Our house is stuffed with books. I don’t choose the word “stuffed” lightly. There are times when no matter where I look in our house, there are stacks of books in sight. Shelves overflowing with books, floors littered with books, stacks of books sprouting on tables and chairs and the ends of beds. I don’t necessarily mind that we have so many books (although I do wish we had more shelving space for them). What frustrates me, instead, is that we have so many books I have yet to read. So many. Whenever I see a book I haven’t read yet, I get anxious.

Time’s running out. Why haven’t you read me yet? I might be a masterpiece, but you’d never know. You’re too busy downloading books to your Hoopla app or your Kindle, or getting a book on loan from the library.

When I check out a book from the library, I sometimes get the feeling of an unfaithful wife stepping out on her man. I’m having an affair with one of these outside books. What about all the perfectly good books I have at home? They’re just waiting for me to notice them, to pick them up and start reading. What’s holding me back?

We honestly have enough unread books in our house for me to read two or three a month for years before I’ve exhausted them all.

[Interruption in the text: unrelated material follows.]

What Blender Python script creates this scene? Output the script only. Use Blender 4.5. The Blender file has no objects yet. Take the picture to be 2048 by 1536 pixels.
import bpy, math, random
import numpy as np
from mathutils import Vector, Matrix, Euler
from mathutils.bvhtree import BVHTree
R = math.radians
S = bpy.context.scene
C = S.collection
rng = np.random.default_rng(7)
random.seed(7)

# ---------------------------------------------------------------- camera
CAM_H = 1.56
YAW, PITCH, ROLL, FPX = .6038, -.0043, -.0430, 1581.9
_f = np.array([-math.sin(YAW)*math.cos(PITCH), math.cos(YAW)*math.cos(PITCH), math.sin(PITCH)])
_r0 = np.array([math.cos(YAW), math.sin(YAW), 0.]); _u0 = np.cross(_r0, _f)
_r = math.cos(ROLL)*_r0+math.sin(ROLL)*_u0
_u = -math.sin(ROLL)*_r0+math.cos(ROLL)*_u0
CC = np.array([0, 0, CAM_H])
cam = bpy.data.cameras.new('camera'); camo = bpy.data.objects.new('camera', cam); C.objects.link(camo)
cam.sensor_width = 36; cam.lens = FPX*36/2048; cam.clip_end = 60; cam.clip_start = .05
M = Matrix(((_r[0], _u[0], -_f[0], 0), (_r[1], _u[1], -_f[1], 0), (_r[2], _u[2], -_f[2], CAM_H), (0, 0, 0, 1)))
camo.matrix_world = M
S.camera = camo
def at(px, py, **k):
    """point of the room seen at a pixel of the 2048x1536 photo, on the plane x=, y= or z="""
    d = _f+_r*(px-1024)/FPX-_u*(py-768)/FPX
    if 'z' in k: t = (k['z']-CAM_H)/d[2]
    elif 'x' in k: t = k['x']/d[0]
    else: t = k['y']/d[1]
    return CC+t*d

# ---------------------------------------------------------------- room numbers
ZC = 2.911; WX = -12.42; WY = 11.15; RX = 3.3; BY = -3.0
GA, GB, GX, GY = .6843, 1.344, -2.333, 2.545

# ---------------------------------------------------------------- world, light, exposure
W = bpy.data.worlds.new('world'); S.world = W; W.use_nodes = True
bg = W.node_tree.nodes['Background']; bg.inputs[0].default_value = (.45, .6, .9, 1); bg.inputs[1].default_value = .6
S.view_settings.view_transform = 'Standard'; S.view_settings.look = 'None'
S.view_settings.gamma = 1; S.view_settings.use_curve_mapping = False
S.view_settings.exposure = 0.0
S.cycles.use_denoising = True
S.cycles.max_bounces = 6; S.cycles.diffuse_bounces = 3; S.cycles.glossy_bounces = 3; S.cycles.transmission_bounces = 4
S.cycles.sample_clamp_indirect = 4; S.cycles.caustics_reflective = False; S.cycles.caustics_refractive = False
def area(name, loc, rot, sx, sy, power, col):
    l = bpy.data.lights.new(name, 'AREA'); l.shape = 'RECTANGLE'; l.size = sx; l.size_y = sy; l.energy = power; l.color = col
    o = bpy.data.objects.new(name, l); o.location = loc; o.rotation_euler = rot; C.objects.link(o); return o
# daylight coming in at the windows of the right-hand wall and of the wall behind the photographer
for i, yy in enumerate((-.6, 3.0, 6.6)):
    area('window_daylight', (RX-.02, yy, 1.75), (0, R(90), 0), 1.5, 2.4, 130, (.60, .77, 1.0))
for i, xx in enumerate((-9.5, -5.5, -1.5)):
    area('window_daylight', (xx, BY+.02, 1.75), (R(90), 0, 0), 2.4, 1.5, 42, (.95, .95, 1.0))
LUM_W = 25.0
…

And yet, I’m off to the library again this week to pick up a book on hold.

Maybe when I’ve finished with my current crop of library books, I can embark on a new challenge for the summer. Maybe I only read books that can be found in our house from June through August. No outside books. Just me and the unread stacks on the floor (and on the bed, and on the nightstand, and on the ledges of bookshelves).

I’ll have to make exceptions for my weekly book club’s book, but otherwise, I’m sticking close to home for my reading choices. I can always go back to checking out library books when fall begins, but for the summer at least, I can only check out materials from the home library.

It will be hard to forgo digital books, though. I have SO MANY on my Kindle that I want to read, and SO MANY from Hoopla that I want to download. But it’ll only be three months, and for three months, I can stick with paperbacks and hardcovers. This will have the added bonus of showing my kids that I can live a life without constant screen time. Yes, more often than not, I’m using my screens for reading purposes, but my kids don’t always get that. They just see mom staring at a screen for half a day (not counting my desktop, which I stare at for the other half of the day).

If I’m only reading the books on our shelves, then they’ll see me with my nose in a book. A real, physical book. That will be a good thing to model to my children.

(Not that they don’t already love reading and have their own noses in books constantly, but I know they feel the allure of the screens too. They often make their own “phones” out of paper or cardboard and “play games” and “open apps” on them, which is really just them pressing on the pictures they drew on the paper and playing pretend, but still. It’s adorable, but also worrying that they desire a phone so badly.)

I know this challenge will mean rearranging my reading list a bit. Instead of reading my digital copy of Kothar and the Demon Queen, I’ll have to switch to reading the Fred Saberhagen paperback I got for my birthday a couple of years ago, or the copy of Witch World my husband brought home from a resale shop a while back. Instead of reading a new ebook about the craft of writing, I’ll have to pick up a non-fiction book from home about some other skill or art. And instead of getting the latest political book from the library, I can dive into the history and philosophy books we already have.

We have tons of comic books I’ve never read, tons of pulp books I’ve never read, tons of history and science books I’ve never read, and tons of contemporary and classic novels I’ve never read. I really won’t lack for variety, I just need to shift my plan to accommodate what’s on our shelves and not what’s available via inter-library loan.

As soon as I finish the library and ebooks I’m currently reading, I’ll make the switch to at-home books only. No more stepping out. At least for the summer.